This kind of pathetic performance, especially during a favorable period of performance for stocks, is getting more advisors to rethink how they construct client investment portfolios. In particular, it’s pushing advisors toward a strategy of core/satellite with the core being indexed via low-cost ETFs.

The core portfolio always consists of broadly diversified funds that touch major asset classes like equities in developed and emerging markets, bonds, commodities and real estate. Think about the core as a portfolio’s foundation. And that foundation, just like one supporting a building, should be solid enough to withstand the fiercest of storms.

Putting non-core asset classes like individual stocks, actively managed funds, private equity, venture capital, managed futures, derivatives and collectibles inside a core portfolio is like putting ice cream into the oven.
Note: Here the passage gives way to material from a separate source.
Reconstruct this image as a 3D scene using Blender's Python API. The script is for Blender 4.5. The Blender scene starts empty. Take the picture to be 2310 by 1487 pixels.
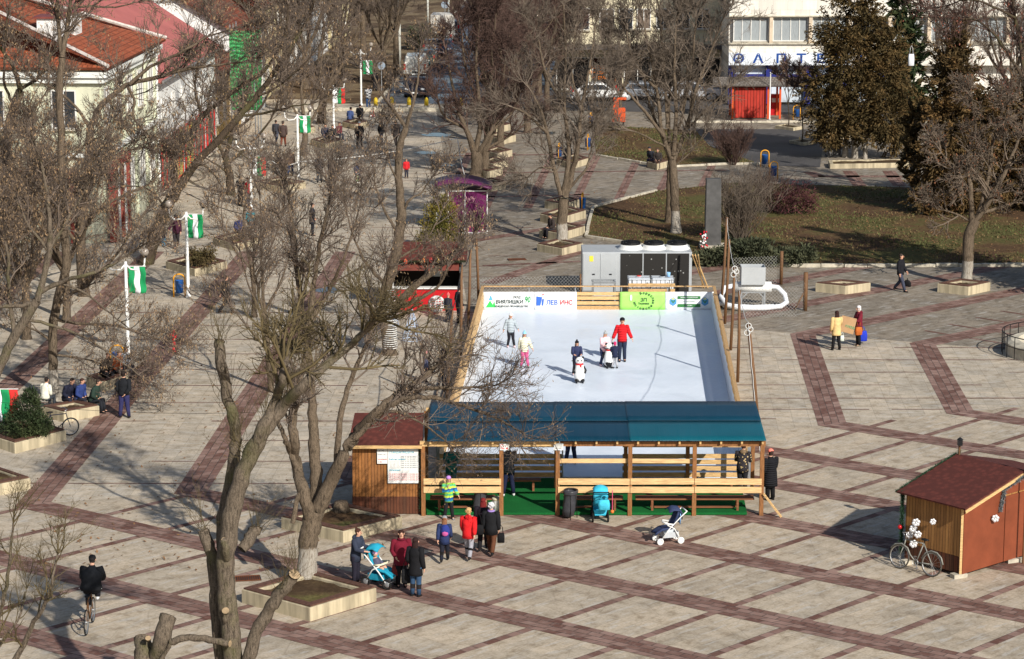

It doesn’t belong there! These types of non-core assets are complementary to a person’s core portfolio and are best kept inside a satellite or non-core portfolio.

Here’s another way to think about the relationship between a core portfolio and satellite portfolio: The satellite is the appetizer, the core is the main course. For that reason, the bulk of a person’s assets and net worth will always been contained in their core portfolio.

In extreme cases, when a high-net-worth individual has a substantial portion of assets tied up in a single stock or company or other asset, it’s the advisor’s duty to help that person cut risk and exposure to that single asset by re-diversifying money into a broadly diversified core portfolio. It’s your job to identify the risk and attack it.

The core/satellite portfolio strategy helps advisors have a logical and consistent portfolio-building approach. There is no other way. Why? Because an infinite number of investment strategies invariably lead to an infinite number of bad choices. That leaves the discerning advisor with no choice but to construct portfolios using a robust framework. And that’s what the core portfolio strategy is all about.